[EXERCISE]
Beneath this task is a listing; retype all of it exactly.

Stored items from a collection
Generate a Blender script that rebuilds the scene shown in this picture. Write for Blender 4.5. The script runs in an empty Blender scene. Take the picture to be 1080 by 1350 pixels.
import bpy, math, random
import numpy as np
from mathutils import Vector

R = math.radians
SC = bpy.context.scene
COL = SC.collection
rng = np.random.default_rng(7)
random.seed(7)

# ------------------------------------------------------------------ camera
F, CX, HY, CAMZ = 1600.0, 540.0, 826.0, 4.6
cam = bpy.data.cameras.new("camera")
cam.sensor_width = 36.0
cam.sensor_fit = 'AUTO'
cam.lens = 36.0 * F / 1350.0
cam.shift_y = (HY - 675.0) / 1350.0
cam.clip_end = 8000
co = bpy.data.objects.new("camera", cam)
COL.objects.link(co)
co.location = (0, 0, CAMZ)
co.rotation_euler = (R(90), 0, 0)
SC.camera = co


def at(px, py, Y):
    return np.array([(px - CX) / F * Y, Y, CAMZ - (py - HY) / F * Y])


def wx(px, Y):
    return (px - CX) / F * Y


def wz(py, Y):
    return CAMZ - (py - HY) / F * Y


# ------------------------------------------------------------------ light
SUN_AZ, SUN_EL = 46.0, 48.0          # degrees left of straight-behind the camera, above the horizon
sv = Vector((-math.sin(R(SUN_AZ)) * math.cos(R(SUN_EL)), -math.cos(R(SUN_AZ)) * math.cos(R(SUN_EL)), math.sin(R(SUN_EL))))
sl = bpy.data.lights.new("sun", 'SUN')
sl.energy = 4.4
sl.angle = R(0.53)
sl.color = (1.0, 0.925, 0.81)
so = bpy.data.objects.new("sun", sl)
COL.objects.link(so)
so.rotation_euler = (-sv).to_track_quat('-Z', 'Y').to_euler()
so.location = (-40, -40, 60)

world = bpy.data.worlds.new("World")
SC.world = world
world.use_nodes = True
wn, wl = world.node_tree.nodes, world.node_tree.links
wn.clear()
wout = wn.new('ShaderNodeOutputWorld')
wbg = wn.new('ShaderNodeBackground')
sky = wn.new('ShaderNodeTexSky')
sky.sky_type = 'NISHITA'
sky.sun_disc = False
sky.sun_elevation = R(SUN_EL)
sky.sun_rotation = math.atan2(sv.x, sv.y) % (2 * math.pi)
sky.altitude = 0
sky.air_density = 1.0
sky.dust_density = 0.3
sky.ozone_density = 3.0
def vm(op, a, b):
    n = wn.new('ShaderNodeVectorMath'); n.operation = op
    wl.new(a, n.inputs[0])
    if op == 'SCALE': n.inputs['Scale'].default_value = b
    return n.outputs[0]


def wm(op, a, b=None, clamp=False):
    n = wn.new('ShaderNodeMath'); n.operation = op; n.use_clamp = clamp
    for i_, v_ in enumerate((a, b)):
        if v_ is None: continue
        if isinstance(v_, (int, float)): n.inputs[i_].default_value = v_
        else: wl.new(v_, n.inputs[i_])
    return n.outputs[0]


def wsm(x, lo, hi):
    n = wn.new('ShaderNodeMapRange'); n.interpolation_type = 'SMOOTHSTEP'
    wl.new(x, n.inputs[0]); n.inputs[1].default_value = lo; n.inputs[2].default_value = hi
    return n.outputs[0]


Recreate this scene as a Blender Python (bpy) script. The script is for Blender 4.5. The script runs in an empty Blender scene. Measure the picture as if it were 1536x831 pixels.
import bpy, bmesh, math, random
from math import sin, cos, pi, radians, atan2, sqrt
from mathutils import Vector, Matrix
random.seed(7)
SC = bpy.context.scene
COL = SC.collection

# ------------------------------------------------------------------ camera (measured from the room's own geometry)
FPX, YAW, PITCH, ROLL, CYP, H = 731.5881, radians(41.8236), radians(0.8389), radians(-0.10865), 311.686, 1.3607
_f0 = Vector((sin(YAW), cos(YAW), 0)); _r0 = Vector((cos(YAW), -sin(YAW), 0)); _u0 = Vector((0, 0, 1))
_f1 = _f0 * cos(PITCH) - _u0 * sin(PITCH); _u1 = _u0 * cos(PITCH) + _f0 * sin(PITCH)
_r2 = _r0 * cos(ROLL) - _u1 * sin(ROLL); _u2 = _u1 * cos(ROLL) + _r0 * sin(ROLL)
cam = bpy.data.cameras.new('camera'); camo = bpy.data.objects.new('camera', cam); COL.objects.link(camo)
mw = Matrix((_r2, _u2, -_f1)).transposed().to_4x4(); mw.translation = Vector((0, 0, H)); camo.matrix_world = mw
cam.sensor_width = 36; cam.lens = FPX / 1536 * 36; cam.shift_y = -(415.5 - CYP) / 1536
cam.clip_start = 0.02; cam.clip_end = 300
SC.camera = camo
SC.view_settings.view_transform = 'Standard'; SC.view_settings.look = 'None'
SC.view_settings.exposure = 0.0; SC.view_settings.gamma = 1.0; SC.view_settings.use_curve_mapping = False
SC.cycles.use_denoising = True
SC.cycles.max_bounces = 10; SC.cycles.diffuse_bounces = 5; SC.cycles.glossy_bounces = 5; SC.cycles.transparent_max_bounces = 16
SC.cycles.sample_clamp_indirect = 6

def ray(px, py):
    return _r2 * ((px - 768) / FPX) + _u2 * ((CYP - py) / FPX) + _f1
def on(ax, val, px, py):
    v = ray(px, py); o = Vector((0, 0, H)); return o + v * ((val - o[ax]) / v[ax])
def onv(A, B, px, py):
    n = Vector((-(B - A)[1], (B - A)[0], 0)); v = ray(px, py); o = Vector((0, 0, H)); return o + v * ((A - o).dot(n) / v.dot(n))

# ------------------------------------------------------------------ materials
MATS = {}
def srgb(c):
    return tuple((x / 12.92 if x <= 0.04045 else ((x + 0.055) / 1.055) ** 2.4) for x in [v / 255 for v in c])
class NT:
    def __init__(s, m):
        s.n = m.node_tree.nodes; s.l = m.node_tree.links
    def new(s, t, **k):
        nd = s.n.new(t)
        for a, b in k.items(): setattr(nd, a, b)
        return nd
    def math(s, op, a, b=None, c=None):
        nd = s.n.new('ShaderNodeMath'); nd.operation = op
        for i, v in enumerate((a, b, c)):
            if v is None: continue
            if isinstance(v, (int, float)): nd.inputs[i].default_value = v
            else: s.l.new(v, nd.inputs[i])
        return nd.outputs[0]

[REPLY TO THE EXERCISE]
Generate a Blender script that rebuilds the scene shown in this picture. Write for Blender 4.5. The script runs in an empty Blender scene. Take the picture to be 1080 by 1350 pixels.
import bpy, math, random
import numpy as np
from mathutils import Vector

R = math.radians
SC = bpy.context.scene
COL = SC.collection
rng = np.random.default_rng(7)
random.seed(7)

# ------------------------------------------------------------------ camera
F, CX, HY, CAMZ = 1600.0, 540.0, 826.0, 4.6
cam = bpy.data.cameras.new("camera")
cam.sensor_width = 36.0
cam.sensor_fit = 'AUTO'
cam.lens = 36.0 * F / 1350.0
cam.shift_y = (HY - 675.0) / 1350.0
cam.clip_end = 8000
co = bpy.data.objects.new("camera", cam)
COL.objects.link(co)
co.location = (0, 0, CAMZ)
co.rotation_euler = (R(90), 0, 0)
SC.camera = co


def at(px, py, Y):
    return np.array([(px - CX) / F * Y, Y, CAMZ - (py - HY) / F * Y])


def wx(px, Y):
    return (px - CX) / F * Y


def wz(py, Y):
    return CAMZ - (py - HY) / F * Y


# ------------------------------------------------------------------ light
SUN_AZ, SUN_EL = 46.0, 48.0          # degrees left of straight-behind the camera, above the horizon
sv = Vector((-math.sin(R(SUN_AZ)) * math.cos(R(SUN_EL)), -math.cos(R(SUN_AZ)) * math.cos(R(SUN_EL)), math.sin(R(SUN_EL))))
sl = bpy.data.lights.new("sun", 'SUN')
sl.energy = 4.4
sl.angle = R(0.53)
sl.color = (1.0, 0.925, 0.81)
so = bpy.data.objects.new("sun", sl)
COL.objects.link(so)
so.rotation_euler = (-sv).to_track_quat('-Z', 'Y').to_euler()
so.location = (-40, -40, 60)

world = bpy.data.worlds.new("World")
SC.world = world
world.use_nodes = True
wn, wl = world.node_tree.nodes, world.node_tree.links
wn.clear()
wout = wn.new('ShaderNodeOutputWorld')
wbg = wn.new('ShaderNodeBackground')
sky = wn.new('ShaderNodeTexSky')
sky.sky_type = 'NISHITA'
sky.sun_disc = False
sky.sun_elevation = R(SUN_EL)
sky.sun_rotation = math.atan2(sv.x, sv.y) % (2 * math.pi)
sky.altitude = 0
sky.air_density = 1.0
sky.dust_density = 0.3
sky.ozone_density = 3.0
def vm(op, a, b):
    n = wn.new('ShaderNodeVectorMath'); n.operation = op
    wl.new(a, n.inputs[0])
    if op == 'SCALE': n.inputs['Scale'].default_value = b
    return n.outputs[0]


def wm(op, a, b=None, clamp=False):
    n = wn.new('ShaderNodeMath'); n.operation = op; n.use_clamp = clamp
    for i_, v_ in enumerate((a, b)):
        if v_ is None: continue
        if isinstance(v_, (int, float)): n.inputs[i_].default_value = v_
        else: wl.new(v_, n.inputs[i_])
    return n.outputs[0]


def wsm(x, lo, hi):
    n = wn.new('ShaderNodeMapRange'); n.interpolation_type = 'SMOOTHSTEP'
    wl.new(x, n.inputs[0]); n.inputs[1].default_value = lo; n.inputs[2].default_value = hi
    return n.outputs[0]


Recreate this scene as a Blender Python (bpy) script. The script is for Blender 4.5. The script runs in an empty Blender scene. Measure the picture as if it were 1536x831 pixels.
import bpy, bmesh, math, random
from math import sin, cos, pi, radians, atan2, sqrt
from mathutils import Vector, Matrix
random.seed(7)
SC = bpy.context.scene
COL = SC.collection

# ------------------------------------------------------------------ camera (measured from the room's own geometry)
FPX, YAW, PITCH, ROLL, CYP, H = 731.5881, radians(41.8236), radians(0.8389), radians(-0.10865), 311.686, 1.3607
_f0 = Vector((sin(YAW), cos(YAW), 0)); _r0 = Vector((cos(YAW), -sin(YAW), 0)); _u0 = Vector((0, 0, 1))
_f1 = _f0 * cos(PITCH) - _u0 * sin(PITCH); _u1 = _u0 * cos(PITCH) + _f0 * sin(PITCH)
_r2 = _r0 * cos(ROLL) - _u1 * sin(ROLL); _u2 = _u1 * cos(ROLL) + _r0 * sin(ROLL)
cam = bpy.data.cameras.new('camera'); camo = bpy.data.objects.new('camera', cam); COL.objects.link(camo)
mw = Matrix((_r2, _u2, -_f1)).transposed().to_4x4(); mw.translation = Vector((0, 0, H)); camo.matrix_world = mw
cam.sensor_width = 36; cam.lens = FPX / 1536 * 36; cam.shift_y = -(415.5 - CYP) / 1536
cam.clip_start = 0.02; cam.clip_end = 300
SC.camera = camo
SC.view_settings.view_transform = 'Standard'; SC.view_settings.look = 'None'
SC.view_settings.exposure = 0.0; SC.view_settings.gamma = 1.0; SC.view_settings.use_curve_mapping = False
SC.cycles.use_denoising = True
SC.cycles.max_bounces = 10; SC.cycles.diffuse_bounces = 5; SC.cycles.glossy_bounces = 5; SC.cycles.transparent_max_bounces = 16
SC.cycles.sample_clamp_indirect = 6

def ray(px, py):
    return _r2 * ((px - 768) / FPX) + _u2 * ((CYP - py) / FPX) + _f1
def on(ax, val, px, py):
    v = ray(px, py); o = Vector((0, 0, H)); return o + v * ((val - o[ax]) / v[ax])
def onv(A, B, px, py):
    n = Vector((-(B - A)[1], (B - A)[0], 0)); v = ray(px, py); o = Vector((0, 0, H)); return o + v * ((A - o).dot(n) / v.dot(n))

# ------------------------------------------------------------------ materials
MATS = {}
def srgb(c):
    return tuple((x / 12.92 if x <= 0.04045 else ((x + 0.055) / 1.055) ** 2.4) for x in [v / 255 for v in c])
class NT:
    def __init__(s, m):
        s.n = m.node_tree.nodes; s.l = m.node_tree.links
    def new(s, t, **k):
        nd = s.n.new(t)
        for a, b in k.items(): setattr(nd, a, b)
        return nd
    def math(s, op, a, b=None, c=None):
        nd = s.n.new('ShaderNodeMath'); nd.operation = op
        for i, v in enumerate((a, b, c)):
            if v is None: continue
            if isinstance(v, (int, float)): nd.inputs[i].default_value = v
            else: s.l.new(v, nd.inputs[i])
        return nd.outputs[0]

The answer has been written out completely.